───── Material provided

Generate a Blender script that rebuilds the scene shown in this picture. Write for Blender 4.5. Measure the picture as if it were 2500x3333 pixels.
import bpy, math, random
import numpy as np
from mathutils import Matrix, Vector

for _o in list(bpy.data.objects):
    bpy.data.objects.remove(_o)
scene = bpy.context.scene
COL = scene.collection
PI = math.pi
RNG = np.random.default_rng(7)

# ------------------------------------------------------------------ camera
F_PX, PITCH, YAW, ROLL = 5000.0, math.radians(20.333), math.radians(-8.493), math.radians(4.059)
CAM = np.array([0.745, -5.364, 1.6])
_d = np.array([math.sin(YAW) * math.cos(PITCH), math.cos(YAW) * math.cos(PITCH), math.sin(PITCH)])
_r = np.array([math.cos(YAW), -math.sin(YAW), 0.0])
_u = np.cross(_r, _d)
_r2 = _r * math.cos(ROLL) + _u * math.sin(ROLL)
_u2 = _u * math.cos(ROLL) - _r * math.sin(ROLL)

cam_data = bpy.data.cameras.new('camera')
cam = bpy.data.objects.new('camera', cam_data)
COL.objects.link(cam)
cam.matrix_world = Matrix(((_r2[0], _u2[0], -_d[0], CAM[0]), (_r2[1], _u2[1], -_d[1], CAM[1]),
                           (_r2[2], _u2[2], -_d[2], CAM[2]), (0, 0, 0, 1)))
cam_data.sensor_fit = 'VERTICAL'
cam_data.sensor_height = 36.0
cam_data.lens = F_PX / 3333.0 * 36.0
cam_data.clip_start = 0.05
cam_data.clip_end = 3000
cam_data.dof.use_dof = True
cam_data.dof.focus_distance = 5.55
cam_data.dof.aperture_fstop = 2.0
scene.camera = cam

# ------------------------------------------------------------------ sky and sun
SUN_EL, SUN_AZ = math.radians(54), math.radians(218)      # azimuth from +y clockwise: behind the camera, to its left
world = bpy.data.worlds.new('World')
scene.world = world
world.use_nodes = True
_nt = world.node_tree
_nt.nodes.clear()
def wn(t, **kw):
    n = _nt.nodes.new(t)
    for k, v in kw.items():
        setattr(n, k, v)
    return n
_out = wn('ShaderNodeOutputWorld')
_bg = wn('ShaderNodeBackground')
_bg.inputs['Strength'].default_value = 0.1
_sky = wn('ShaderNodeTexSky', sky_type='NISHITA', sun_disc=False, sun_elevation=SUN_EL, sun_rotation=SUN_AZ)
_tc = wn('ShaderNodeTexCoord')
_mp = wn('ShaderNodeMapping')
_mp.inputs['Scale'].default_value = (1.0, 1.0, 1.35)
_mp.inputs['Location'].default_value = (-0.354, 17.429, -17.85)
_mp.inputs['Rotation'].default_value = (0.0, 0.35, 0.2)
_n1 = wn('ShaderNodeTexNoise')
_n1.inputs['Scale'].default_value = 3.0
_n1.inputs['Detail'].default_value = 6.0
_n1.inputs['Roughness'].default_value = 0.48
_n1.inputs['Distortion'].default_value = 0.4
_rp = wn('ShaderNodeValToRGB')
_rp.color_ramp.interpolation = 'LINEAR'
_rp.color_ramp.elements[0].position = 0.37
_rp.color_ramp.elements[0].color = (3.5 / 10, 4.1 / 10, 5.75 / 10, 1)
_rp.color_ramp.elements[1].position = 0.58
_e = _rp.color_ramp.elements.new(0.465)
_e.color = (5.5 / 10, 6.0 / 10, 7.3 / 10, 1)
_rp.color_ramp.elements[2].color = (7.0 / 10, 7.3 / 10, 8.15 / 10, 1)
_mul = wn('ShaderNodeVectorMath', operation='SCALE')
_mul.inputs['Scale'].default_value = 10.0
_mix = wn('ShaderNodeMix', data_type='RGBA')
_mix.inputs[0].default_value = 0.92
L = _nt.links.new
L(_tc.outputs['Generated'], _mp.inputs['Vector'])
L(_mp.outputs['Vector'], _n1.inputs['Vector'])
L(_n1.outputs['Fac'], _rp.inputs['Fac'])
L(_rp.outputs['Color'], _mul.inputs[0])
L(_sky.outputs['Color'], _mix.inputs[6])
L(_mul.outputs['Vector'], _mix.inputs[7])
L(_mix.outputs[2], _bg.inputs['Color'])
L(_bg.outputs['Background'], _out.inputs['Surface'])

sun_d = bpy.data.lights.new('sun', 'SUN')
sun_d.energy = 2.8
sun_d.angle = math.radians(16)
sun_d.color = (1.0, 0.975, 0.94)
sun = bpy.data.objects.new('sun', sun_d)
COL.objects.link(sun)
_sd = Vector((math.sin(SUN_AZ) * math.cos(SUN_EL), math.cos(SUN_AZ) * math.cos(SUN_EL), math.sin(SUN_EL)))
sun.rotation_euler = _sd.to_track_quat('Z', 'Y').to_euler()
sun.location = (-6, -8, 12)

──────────

▸ Task description: Return, please, the lines of the data from the first through the line containing "scene.camera = cam", both kept, exactly as they stand and nothing more.

▸ Correct response:
Generate a Blender script that rebuilds the scene shown in this picture. Write for Blender 4.5. Measure the picture as if it were 2500x3333 pixels.
import bpy, math, random
import numpy as np
from mathutils import Matrix, Vector

for _o in list(bpy.data.objects):
    bpy.data.objects.remove(_o)
scene = bpy.context.scene
COL = scene.collection
PI = math.pi
RNG = np.random.default_rng(7)

# ------------------------------------------------------------------ camera
F_PX, PITCH, YAW, ROLL = 5000.0, math.radians(20.333), math.radians(-8.493), math.radians(4.059)
CAM = np.array([0.745, -5.364, 1.6])
_d = np.array([math.sin(YAW) * math.cos(PITCH), math.cos(YAW) * math.cos(PITCH), math.sin(PITCH)])
_r = np.array([math.cos(YAW), -math.sin(YAW), 0.0])
_u = np.cross(_r, _d)
_r2 = _r * math.cos(ROLL) + _u * math.sin(ROLL)
_u2 = _u * math.cos(ROLL) - _r * math.sin(ROLL)

cam_data = bpy.data.cameras.new('camera')
cam = bpy.data.objects.new('camera', cam_data)
COL.objects.link(cam)
cam.matrix_world = Matrix(((_r2[0], _u2[0], -_d[0], CAM[0]), (_r2[1], _u2[1], -_d[1], CAM[1]),
                           (_r2[2], _u2[2], -_d[2], CAM[2]), (0, 0, 0, 1)))
cam_data.sensor_fit = 'VERTICAL'
cam_data.sensor_height = 36.0
cam_data.lens = F_PX / 3333.0 * 36.0
cam_data.clip_start = 0.05
cam_data.clip_end = 3000
cam_data.dof.use_dof = True
cam_data.dof.focus_distance = 5.55
cam_data.dof.aperture_fstop = 2.0
scene.camera = cam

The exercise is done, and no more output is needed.